* **Problem requirements**
Extract the lines that carry the string "scene" from the listing.

* **Dataset excerpt**
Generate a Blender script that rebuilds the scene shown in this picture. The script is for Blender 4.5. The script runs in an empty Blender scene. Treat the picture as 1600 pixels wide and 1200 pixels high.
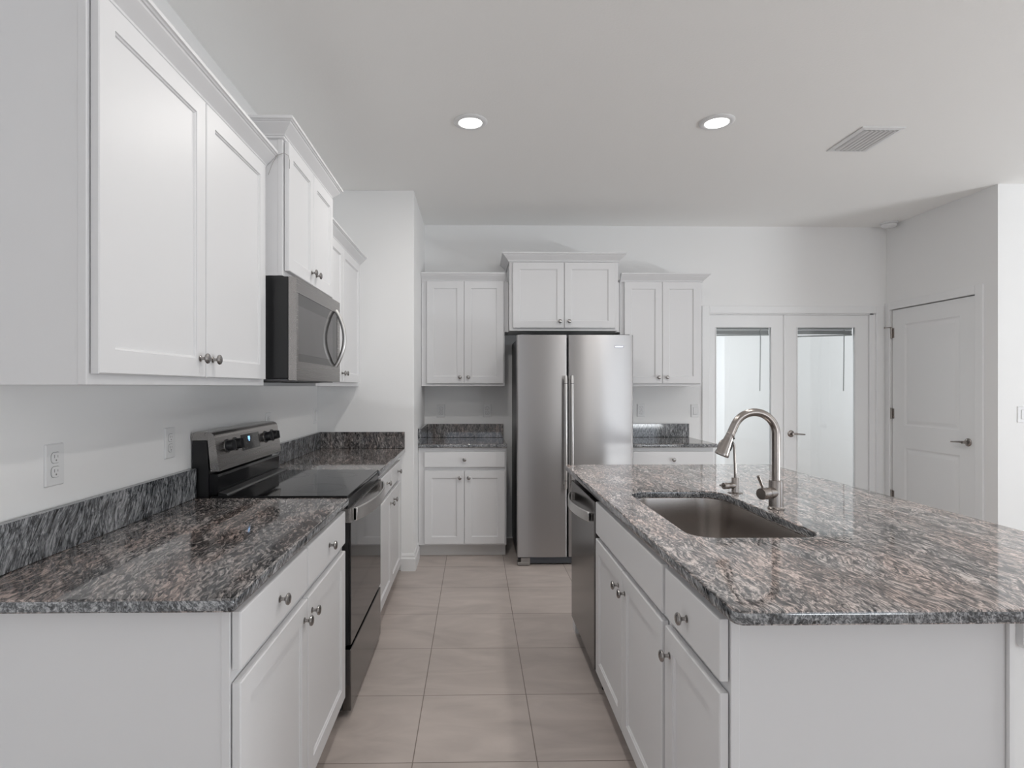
import bpy, bmesh, math
from mathutils import Vector, Matrix
PI = math.pi
SC = bpy.context.scene
COL = SC.collection

# ------------------------------------------------------------------ camera, light, exposure
cam_d = bpy.data.cameras.new('camera')
cam = bpy.data.objects.new('camera', cam_d); COL.objects.link(cam)
cam.location = (0, 0, 1.37)
cam.rotation_euler = (math.radians(90), 0, math.radians(-1.0))
cam_d.sensor_width = 36; cam_d.lens = 893 / 1600 * 36
cam_d.shift_x = 42.4 / 1600; cam_d.shift_y = 4.5 / 1600
cam_d.clip_start = 0.02
SC.camera = cam
SC.view_settings.view_transform = 'Standard'
SC.view_settings.look = 'None'
SC.view_settings.gamma = 1.0
SC.view_settings.use_curve_mapping = False
SC.view_settings.exposure = 0.28
try:
    SC.cycles.use_denoising = True
    SC.cycles.max_bounces = 14
    SC.cycles.diffuse_bounces = 10
    SC.cycles.glossy_bounces = 6
    SC.cycles.sample_clamp_indirect = 6
except Exception:
    pass

world = bpy.data.worlds.new('world'); SC.world = world
world.use_nodes = True
world.node_tree.nodes['Background'].inputs[0].default_value = (0.75, 0.85, 1.0, 1)
world.node_tree.nodes['Background'].inputs[1].default_value = 1.0


def area(name, loc, rot, sx, sy, power, color=(1, 1, 1), spread=None):
    d = bpy.data.lights.new(name, 'AREA'); d.shape = 'RECTANGLE'
    d.size = sx; d.size_y = sy; d.energy = power; d.color = color
    if spread: d.spread = spread
    o = bpy.data.objects.new(name, d); COL.objects.link(o)
    o.location = loc; o.rotation_euler = rot
    return o


# room extents
XL, XR, YF, YB, ZC = -1.17, 7.2, -5.6, 5.18, 2.835
XP, YP = 3.775, 4.06          # pantry wall plane, and where it turns the corner
# daylight at the windows behind and right of the camera, plus unseen added lights
UP = math.radians(68)     # upward tilt of the unseen fill lights added to brighten the ceiling
area('window_daylight_rear', (4.18, YF - 0.05, 1.45), (math.radians(90), 0, 0), 1.9, 1.9, 14, (0.90, 0.95, 1.0))
area('window_daylight_rear_left', (0.0, YF - 0.05, 1.5), (math.radians(90), 0, 0), 1.6, 1.3, 3, (0.90, 0.95, 1.0))
area('fridge_band_light', (2.45, YF - 0.05, 1.2), (math.radians(90), 0, 0), 0.30, 2.0, 3.2, (1.0, 0.97, 0.92))  # added narrow light, makes the bright band reflected in the refrigerator doors
area('window_daylight_right', (XR + 0.05, -0.25, 1.45), (0, math.radians(90), 0), 1.8, 2.7, 7, (0.93, 0.96, 1.0))
area('ceiling_fill_rear', (4.18, YF + 0.02, 0.45), (math.radians(90) + UP, 0, 0), 1.9, 0.9, 52, (0.95, 0.985, 1.0))  # unseen uplight added low at the rear opening to lift the ceiling
area('ceiling_fill_right', (XR - 0.02, -0.05, 0.17), (0, math.radians(90) + UP, 0), 0.28, 2.2, 165, (0.95, 0.985, 1.0))  # second added uplight, low on the right, also for ceiling brightness
area('den_daylight', (4.25, 5.75, 1.5), (0, math.radians(90), math.radians(-50)), 1.8, 0.8, 31, (0.95, 0.98, 1.0))


# ------------------------------------------------------------------ helpers
def link(name, bm, mat=None, parent=None, smooth=False, loc=None, rot=None):
    me = bpy.data.meshes.new(name)
    bmesh.ops.recalc_face_normals(bm, faces=bm.faces[:])
    bm.to_mesh(me); bm.free()
    o = bpy.data.objects.new(name, me); COL.objects.link(o)
    if mat is not None:
        for m in (mat if isinstance(mat, (list, tuple)) else [mat]): me.materials.append(m)
    if parent is not None: o.parent = parent
    if loc is not None: o.location = loc
    if rot is not None: o.rotation_euler = rot
    if smooth:
        for p in me.polygons: p.use_smooth = True
        try:
            me.set_sharp_from_angle(angle=math.radians(40))
        except Exception:
            pass
    return o


def empty(name, loc, rz=0):
    o = bpy.data.objects.new(name, None); COL.objects.link(o)
    o.location = loc; o.rotation_euler = (0, 0, rz)
    o.empty_display_size = 0.1
    return o


def tag(o, label, cat, group=None, kind=None):
    o['label'] = label; o['category'] = cat
    if group: o['group'] = group
    if kind: o['kind'] = kind
    return o


def struct(o, label=None):
    o['kind'] = 'structure'
    if label: o['label'] = label
    return o


def box(bm, x0, x1, y0, y1, z0, z1, bev=0.0, seg=2, mi=0):
    vs = [bm.verts.new((x, y, z)) for z in (z0, z1) for y in (y0, y1) for x in (x0, x1)]
    idx = [(0, 2, 3, 1), (4, 5, 7, 6), (0, 1, 5, 4), (2, 6, 7, 3), (0, 4, 6, 2), (1, 3, 7, 5)]
    fs = [bm.faces.new([vs[i] for i in f]) for f in idx]
    for f in fs: f.material_index = mi
    if bev > 0:
        es = list({e for f in fs for e in f.edges})
        r = bmesh.ops.bevel(bm, geom=es, offset=bev, segments=seg, affect='EDGES', profile=0.5)
        for f in r['faces']: f.material_index = mi
    return vs


def B(x0, x1, y0, y1, z0, z1, bev=0.0, seg=2):
    bm = bmesh.new(); box(bm, x0, x1, y0, y1, z0, z1, bev, seg); return bm


def bridge(bm, a, b, closed=True, mi=0):
    n = len(a)
    for i in range(n if closed else n - 1):
        j = (i + 1) % n
        try:
            f = bm.faces.new((a[i], a[j], b[j], b[i])); f.material_index = mi
        except ValueError:
            pass


def ring(bm, pts): return [bm.verts.new(p) for p in pts]


def lathe(bm, prof, n=24, mat=None, cap0=True, cap1=True, mi=0):
    """prof: (radius, height) along +z; mat: matrix placing it."""
    M = mat or Matrix()
    rs = []
    for r, h in prof:
        rs.append(ring(bm, [M @ Vector((r * math.cos(2 * PI * i / n), r * math.sin(2 * PI * i / n), h)) for i in range(n)]))
    for a, b in zip(rs, rs[1:]): bridge(bm, a, b, mi=mi)
    if cap0: bm.faces.new(rs[0][::-1]).material_index = mi
    if cap1: bm.faces.new(rs[-1]).material_index = mi


def axis(loc, d):
    d = Vector(d).normalized()
    return Matrix.Translation(loc) @ d.to_track_quat('Z', 'Y').to_matrix().to_4x4()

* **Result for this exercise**
Generate a Blender script that rebuilds the scene shown in this picture. The script is for Blender 4.5. The script runs in an empty Blender scene. Treat the picture as 1600 pixels wide and 1200 pixels high.
SC = bpy.context.scene